■ INFORMATION SUPPLIED
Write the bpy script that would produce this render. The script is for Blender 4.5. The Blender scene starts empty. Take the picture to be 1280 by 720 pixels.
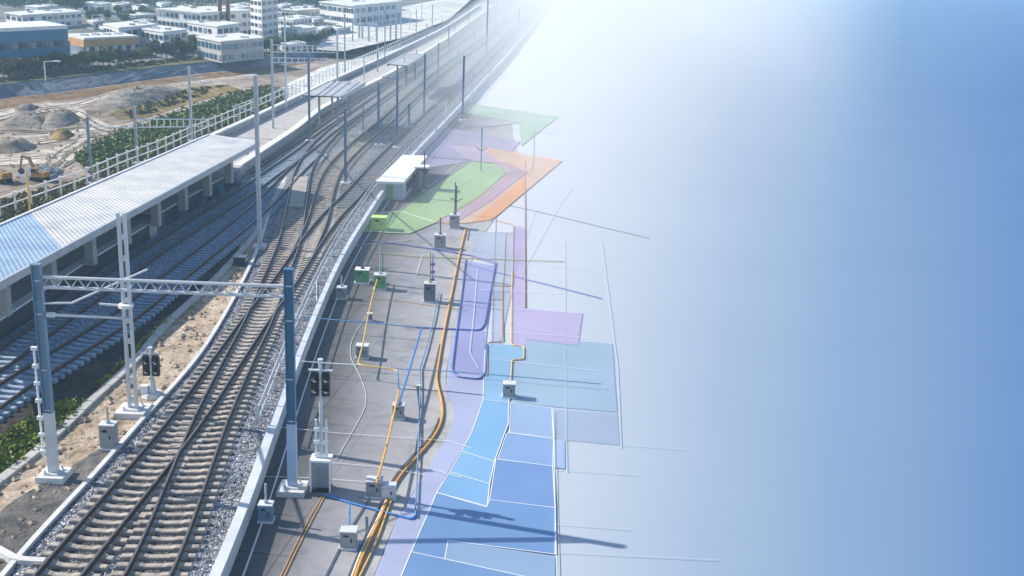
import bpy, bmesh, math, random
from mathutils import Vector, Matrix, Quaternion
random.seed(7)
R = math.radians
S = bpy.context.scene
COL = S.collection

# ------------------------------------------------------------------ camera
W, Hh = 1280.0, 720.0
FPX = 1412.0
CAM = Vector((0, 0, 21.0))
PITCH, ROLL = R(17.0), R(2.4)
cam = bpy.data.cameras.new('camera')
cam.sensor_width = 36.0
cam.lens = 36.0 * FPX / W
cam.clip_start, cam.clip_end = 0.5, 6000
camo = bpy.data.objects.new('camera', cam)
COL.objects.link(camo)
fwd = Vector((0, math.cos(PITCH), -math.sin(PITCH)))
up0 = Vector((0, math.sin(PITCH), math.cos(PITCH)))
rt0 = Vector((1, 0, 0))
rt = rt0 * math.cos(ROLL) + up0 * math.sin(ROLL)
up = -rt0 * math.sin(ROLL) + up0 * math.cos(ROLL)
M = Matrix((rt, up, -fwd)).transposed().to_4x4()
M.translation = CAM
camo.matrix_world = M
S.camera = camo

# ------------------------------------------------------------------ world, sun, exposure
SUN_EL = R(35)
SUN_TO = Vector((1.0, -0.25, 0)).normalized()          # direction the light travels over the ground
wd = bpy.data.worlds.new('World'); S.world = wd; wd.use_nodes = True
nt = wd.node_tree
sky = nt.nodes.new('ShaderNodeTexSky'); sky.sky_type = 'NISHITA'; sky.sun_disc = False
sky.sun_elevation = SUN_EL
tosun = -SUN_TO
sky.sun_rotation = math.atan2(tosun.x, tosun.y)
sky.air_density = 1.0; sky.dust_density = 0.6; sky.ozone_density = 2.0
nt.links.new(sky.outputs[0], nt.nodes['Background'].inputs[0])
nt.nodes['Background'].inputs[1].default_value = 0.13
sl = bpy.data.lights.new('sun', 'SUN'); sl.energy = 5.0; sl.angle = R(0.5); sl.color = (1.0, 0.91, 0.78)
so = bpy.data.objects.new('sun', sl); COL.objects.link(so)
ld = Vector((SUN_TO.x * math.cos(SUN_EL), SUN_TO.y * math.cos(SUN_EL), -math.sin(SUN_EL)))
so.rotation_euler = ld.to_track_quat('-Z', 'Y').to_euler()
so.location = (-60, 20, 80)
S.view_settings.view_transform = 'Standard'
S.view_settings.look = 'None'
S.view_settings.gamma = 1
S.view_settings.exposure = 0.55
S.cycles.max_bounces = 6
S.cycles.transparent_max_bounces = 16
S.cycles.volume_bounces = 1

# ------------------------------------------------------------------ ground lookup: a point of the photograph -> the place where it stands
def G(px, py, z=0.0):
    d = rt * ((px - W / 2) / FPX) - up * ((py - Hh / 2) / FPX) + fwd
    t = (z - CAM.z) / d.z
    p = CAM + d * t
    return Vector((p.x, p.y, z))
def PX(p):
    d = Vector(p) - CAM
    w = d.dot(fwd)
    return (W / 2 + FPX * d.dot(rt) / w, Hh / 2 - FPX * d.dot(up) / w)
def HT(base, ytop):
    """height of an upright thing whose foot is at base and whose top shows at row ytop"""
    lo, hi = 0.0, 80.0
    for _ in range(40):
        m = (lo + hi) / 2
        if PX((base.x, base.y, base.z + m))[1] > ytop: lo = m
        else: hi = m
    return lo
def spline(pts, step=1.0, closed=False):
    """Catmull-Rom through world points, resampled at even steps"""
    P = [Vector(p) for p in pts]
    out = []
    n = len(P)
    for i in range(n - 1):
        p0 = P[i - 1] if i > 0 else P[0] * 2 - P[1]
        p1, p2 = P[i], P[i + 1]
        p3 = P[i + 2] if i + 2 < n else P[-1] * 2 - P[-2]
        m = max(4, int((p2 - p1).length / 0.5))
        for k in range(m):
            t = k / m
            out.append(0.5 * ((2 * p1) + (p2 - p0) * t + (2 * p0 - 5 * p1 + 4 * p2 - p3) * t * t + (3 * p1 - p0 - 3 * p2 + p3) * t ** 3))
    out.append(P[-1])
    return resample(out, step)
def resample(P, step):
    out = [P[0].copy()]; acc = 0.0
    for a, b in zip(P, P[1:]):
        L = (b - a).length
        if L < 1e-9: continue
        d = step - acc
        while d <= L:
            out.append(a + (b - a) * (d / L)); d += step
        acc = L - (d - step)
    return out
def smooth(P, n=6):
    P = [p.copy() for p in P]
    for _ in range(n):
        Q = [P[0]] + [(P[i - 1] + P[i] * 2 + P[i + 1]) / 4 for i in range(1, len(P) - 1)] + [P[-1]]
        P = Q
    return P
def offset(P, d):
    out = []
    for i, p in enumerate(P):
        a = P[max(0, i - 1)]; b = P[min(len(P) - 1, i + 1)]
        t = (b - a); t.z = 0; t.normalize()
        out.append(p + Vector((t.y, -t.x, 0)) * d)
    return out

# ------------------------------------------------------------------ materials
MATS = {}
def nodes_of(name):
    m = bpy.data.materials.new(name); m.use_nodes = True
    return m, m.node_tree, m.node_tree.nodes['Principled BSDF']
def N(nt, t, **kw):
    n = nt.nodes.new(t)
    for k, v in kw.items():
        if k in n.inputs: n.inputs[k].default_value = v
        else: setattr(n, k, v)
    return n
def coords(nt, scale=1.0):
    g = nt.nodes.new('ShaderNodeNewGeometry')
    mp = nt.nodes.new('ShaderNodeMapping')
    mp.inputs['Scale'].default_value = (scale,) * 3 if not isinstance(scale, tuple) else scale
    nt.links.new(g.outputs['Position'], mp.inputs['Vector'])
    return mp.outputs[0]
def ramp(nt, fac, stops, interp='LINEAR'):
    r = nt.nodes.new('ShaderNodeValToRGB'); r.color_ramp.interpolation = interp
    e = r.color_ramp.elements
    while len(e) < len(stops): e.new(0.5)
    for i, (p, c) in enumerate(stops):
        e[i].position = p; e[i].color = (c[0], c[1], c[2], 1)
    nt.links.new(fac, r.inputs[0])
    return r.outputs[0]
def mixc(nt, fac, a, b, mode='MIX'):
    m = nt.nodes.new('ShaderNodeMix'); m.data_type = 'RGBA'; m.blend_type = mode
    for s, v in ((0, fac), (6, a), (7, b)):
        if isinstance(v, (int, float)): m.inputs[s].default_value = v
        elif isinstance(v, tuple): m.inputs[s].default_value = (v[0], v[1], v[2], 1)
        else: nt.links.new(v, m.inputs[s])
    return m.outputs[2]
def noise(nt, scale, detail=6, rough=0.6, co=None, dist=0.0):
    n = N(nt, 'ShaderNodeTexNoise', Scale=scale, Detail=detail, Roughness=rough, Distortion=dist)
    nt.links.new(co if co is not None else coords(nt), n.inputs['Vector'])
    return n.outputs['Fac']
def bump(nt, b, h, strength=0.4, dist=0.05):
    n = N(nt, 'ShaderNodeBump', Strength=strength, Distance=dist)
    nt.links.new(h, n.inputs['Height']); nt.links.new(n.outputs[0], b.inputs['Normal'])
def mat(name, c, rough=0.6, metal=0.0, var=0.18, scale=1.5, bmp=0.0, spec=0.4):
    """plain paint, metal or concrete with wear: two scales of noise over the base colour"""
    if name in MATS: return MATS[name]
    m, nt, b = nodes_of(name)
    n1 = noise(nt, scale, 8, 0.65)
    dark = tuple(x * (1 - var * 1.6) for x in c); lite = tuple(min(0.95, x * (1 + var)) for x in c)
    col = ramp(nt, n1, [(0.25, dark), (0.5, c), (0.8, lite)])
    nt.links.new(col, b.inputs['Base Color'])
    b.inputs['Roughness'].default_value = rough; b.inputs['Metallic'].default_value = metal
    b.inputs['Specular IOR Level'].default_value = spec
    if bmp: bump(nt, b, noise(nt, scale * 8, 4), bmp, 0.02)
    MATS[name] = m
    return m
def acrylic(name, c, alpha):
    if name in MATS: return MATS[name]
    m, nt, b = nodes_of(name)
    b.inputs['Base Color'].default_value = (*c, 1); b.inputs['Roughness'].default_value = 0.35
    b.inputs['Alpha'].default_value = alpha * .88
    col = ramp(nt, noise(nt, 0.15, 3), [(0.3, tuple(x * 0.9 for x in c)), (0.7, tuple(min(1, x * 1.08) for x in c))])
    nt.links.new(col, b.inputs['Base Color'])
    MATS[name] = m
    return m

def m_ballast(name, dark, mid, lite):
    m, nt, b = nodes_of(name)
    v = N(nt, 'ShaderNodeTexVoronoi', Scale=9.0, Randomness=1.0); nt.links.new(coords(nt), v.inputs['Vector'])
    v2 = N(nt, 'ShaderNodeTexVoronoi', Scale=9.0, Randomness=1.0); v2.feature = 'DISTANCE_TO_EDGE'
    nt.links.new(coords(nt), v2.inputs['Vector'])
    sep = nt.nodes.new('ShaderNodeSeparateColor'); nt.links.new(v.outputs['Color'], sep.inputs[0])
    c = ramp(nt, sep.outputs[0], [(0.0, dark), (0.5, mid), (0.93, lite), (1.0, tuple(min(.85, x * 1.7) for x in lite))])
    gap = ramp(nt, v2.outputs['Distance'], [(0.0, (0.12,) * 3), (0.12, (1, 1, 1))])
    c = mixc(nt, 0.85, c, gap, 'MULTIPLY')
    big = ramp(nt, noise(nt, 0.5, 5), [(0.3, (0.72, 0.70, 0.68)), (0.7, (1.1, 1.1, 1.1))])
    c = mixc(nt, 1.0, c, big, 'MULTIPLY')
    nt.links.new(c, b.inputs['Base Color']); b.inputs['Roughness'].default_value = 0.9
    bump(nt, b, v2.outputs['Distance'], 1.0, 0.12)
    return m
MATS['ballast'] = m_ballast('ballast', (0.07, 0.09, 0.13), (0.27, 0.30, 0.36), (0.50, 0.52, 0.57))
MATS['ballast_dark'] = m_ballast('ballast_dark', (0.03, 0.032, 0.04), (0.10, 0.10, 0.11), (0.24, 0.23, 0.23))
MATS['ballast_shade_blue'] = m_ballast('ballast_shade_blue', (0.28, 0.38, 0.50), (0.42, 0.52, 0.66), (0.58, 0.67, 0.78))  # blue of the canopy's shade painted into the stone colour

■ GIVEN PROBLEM
Write out, word for word, the lines from the start of the data through the one holding "S.camera = camo". Omit pictures.

■ RESULT OF THE EXERCISE
Write the bpy script that would produce this render. The script is for Blender 4.5. The Blender scene starts empty. Take the picture to be 1280 by 720 pixels.
import bpy, bmesh, math, random
from mathutils import Vector, Matrix, Quaternion
random.seed(7)
R = math.radians
S = bpy.context.scene
COL = S.collection

# ------------------------------------------------------------------ camera
W, Hh = 1280.0, 720.0
FPX = 1412.0
CAM = Vector((0, 0, 21.0))
PITCH, ROLL = R(17.0), R(2.4)
cam = bpy.data.cameras.new('camera')
cam.sensor_width = 36.0
cam.lens = 36.0 * FPX / W
cam.clip_start, cam.clip_end = 0.5, 6000
camo = bpy.data.objects.new('camera', cam)
COL.objects.link(camo)
fwd = Vector((0, math.cos(PITCH), -math.sin(PITCH)))
up0 = Vector((0, math.sin(PITCH), math.cos(PITCH)))
rt0 = Vector((1, 0, 0))
rt = rt0 * math.cos(ROLL) + up0 * math.sin(ROLL)
up = -rt0 * math.sin(ROLL) + up0 * math.cos(ROLL)
M = Matrix((rt, up, -fwd)).transposed().to_4x4()
M.translation = CAM
camo.matrix_world = M
S.camera = camo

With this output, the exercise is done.